In one of the hippest tickets of the collateral events, Rem Koolhaas makes an early appearance before his curatorship of next year’s architecture biennale, working in dialogue with Thomas Demand and curator Germano Celant. When Attitudes Become Form: Bern 1969/Venice 2013 is a re-enactment of the 1969 exhibition Live in Your Head. When Attitudes Become Form by Harald Szeemann, a famous pivotal point in art history. In 1969 in Kunsthalle, Bern, young revolutionary artists, including Joseph Beuys, explored a new approach to art and architecture, a liberating and interactive process that brought the disciplines together though installational art, arguably aiming at that zeitgeist of today.

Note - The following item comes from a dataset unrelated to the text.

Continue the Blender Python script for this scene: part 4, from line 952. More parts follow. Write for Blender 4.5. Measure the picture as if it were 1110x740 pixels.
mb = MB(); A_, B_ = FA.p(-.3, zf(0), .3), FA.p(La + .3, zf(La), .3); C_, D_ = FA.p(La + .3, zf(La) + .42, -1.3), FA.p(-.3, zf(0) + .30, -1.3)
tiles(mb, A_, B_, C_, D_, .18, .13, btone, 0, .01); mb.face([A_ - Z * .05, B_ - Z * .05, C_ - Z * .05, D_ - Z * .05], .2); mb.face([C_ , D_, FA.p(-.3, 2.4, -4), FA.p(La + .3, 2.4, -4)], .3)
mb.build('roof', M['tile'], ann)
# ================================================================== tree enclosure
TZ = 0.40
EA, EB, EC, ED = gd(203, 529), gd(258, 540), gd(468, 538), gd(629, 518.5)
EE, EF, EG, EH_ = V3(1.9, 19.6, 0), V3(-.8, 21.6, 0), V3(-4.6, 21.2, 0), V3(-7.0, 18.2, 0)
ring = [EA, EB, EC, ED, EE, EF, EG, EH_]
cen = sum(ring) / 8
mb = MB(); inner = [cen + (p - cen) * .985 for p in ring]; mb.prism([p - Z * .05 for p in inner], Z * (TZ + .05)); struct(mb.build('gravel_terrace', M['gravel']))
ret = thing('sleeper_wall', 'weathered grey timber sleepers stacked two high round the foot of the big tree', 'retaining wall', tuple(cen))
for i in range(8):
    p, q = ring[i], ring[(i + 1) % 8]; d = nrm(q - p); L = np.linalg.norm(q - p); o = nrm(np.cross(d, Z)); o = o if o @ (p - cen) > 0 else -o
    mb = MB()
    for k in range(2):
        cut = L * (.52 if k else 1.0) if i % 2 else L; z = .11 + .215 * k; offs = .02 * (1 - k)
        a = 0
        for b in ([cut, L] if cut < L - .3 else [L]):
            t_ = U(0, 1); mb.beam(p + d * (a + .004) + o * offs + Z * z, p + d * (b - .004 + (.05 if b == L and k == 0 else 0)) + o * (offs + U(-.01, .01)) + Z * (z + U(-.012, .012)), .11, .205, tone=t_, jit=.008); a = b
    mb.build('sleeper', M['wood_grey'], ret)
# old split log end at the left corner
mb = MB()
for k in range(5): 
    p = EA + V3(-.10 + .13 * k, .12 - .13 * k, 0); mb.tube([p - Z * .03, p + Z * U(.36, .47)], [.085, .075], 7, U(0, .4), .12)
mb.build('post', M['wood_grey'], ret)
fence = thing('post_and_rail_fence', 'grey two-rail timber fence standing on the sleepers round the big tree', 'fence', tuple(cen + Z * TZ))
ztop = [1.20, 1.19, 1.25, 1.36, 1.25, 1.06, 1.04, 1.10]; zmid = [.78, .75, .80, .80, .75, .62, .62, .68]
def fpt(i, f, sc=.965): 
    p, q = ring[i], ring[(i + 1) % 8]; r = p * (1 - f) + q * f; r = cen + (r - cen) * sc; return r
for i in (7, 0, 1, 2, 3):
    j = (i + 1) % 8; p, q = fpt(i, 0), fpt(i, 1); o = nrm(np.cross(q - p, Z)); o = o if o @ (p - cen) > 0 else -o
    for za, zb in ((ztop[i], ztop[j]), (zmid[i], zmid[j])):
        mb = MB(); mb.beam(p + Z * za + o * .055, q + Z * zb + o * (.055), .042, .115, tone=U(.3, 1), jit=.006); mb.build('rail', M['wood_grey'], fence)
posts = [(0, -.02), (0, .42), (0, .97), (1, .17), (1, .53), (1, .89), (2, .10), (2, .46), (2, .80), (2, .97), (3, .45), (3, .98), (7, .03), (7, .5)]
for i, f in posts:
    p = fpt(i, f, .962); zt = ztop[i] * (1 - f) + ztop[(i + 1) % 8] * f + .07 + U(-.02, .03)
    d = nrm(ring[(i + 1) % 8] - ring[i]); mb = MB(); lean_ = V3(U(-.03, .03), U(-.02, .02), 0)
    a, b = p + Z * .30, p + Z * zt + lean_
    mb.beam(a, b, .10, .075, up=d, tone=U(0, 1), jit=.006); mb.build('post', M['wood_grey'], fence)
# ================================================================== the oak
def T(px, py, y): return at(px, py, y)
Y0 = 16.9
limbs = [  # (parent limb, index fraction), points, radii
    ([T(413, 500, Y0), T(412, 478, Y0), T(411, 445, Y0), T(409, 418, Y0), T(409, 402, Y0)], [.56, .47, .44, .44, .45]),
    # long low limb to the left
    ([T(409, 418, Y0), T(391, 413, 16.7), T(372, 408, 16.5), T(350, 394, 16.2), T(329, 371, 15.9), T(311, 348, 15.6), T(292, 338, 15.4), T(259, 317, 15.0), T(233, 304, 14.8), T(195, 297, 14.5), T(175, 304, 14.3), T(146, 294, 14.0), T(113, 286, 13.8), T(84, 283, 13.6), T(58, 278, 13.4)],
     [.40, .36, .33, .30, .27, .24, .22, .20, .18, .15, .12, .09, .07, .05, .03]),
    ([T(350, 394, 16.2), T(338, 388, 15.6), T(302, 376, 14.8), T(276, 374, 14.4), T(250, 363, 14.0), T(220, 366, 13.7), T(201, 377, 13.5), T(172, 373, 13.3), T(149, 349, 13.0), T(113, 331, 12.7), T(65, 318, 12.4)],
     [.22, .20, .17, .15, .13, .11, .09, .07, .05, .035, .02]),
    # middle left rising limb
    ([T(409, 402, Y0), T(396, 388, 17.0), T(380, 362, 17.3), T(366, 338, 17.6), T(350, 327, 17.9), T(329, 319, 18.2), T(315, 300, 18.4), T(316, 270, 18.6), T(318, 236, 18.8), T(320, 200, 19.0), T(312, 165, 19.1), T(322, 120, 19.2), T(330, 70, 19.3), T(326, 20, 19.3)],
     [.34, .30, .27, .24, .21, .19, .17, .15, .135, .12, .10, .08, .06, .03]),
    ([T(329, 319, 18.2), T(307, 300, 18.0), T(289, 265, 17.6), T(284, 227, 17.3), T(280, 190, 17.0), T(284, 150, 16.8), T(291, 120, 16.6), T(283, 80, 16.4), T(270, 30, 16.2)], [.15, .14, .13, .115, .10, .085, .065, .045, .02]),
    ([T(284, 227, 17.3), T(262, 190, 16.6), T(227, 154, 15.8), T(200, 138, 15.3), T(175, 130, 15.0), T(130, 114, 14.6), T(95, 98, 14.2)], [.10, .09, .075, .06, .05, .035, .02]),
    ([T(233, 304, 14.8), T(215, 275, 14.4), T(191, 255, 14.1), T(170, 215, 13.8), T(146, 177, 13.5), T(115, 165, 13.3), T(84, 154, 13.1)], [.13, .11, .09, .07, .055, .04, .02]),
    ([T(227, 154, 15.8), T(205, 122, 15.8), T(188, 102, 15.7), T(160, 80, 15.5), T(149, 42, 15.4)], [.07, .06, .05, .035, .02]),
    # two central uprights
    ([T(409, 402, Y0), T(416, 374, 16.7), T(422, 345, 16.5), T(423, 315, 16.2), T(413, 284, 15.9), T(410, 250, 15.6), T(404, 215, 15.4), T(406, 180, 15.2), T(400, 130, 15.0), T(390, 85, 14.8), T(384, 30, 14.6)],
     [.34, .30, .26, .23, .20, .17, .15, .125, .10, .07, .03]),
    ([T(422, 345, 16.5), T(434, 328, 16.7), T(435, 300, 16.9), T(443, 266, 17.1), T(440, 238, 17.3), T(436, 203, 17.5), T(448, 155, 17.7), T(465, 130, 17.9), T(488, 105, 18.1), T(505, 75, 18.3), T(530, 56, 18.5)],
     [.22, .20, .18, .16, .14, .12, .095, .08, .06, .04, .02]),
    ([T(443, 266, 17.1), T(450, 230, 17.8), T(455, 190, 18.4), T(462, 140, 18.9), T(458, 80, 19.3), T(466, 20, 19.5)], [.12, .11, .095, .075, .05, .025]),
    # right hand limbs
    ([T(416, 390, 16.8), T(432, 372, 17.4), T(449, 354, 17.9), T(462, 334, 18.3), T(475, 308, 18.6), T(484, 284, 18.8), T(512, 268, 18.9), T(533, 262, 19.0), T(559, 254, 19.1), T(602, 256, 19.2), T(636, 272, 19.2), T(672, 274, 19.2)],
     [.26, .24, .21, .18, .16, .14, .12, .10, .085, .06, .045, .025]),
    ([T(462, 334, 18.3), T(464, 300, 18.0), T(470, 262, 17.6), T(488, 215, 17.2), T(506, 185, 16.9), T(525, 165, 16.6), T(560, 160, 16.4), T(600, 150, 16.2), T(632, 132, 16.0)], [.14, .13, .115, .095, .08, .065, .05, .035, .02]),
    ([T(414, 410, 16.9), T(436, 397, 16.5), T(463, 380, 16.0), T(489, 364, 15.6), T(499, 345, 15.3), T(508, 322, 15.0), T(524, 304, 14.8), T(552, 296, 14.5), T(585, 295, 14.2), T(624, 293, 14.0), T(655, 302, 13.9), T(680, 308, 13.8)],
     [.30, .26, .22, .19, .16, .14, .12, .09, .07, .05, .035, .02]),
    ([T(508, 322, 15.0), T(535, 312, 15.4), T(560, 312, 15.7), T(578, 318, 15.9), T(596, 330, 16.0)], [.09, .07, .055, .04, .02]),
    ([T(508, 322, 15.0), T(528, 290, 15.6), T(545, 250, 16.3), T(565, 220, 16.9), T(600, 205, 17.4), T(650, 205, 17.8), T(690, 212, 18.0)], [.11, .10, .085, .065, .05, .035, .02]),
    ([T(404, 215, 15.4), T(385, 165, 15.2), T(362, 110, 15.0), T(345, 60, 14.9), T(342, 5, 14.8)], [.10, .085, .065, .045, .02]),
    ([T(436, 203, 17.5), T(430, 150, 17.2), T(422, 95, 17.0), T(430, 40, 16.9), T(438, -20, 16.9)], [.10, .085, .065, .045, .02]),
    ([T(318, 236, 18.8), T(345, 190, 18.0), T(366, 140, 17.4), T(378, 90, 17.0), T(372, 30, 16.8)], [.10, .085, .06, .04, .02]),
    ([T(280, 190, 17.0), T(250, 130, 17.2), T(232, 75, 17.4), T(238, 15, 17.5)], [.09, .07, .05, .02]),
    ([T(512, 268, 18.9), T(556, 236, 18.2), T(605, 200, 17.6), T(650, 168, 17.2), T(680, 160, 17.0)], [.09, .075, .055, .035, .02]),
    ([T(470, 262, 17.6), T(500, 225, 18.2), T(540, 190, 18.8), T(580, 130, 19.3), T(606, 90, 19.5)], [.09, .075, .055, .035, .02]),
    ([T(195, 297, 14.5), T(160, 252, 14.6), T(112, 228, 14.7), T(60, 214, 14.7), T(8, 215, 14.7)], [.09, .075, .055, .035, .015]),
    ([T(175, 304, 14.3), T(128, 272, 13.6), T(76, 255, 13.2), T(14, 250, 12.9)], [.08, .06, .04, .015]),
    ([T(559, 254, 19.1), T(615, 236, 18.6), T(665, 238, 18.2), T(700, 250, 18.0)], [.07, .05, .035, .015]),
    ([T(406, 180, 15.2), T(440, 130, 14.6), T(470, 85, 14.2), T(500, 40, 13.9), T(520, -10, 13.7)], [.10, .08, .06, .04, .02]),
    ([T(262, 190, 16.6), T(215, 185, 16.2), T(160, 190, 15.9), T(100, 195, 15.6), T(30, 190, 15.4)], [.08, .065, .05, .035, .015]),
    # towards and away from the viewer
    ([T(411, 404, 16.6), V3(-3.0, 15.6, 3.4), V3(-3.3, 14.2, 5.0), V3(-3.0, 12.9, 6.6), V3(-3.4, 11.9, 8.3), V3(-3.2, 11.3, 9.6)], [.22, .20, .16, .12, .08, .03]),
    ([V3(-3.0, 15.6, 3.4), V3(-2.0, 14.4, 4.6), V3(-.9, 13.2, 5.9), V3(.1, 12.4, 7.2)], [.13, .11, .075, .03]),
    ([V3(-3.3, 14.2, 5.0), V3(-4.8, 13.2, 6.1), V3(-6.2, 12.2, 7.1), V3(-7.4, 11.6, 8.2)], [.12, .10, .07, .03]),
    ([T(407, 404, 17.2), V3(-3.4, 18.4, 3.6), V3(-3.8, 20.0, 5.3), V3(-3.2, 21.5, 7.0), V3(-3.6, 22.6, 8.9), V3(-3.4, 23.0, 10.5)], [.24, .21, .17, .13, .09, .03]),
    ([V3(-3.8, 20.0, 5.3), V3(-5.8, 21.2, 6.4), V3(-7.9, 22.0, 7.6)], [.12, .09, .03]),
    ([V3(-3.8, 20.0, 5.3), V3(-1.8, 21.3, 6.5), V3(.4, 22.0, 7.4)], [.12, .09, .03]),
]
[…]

There were many more architectural moments – too many to mention. Architect John Pawson created a crystal lens that harnessed the Vitruvian energy of Palladio’s renaissance building, for example, and the ‘big guns of the artworld’ were also in force: Richard Serra’s two-part sculpture, titled Pasolini (after the Italian film director), was beautifully paired with Belgian artist Thierry De Cordier’s darkly solid seascape paintings. I was very keen to see Ai Weiwei’s three projects on show but ended up avoiding the works due to the heaving crowds surrounding them. You certainly can’t expect to see everything at the art biennale, let alone take it all in, but it certainly is an unforgettable and architectural experience.

La Biennale di Venezia runs until 24 November.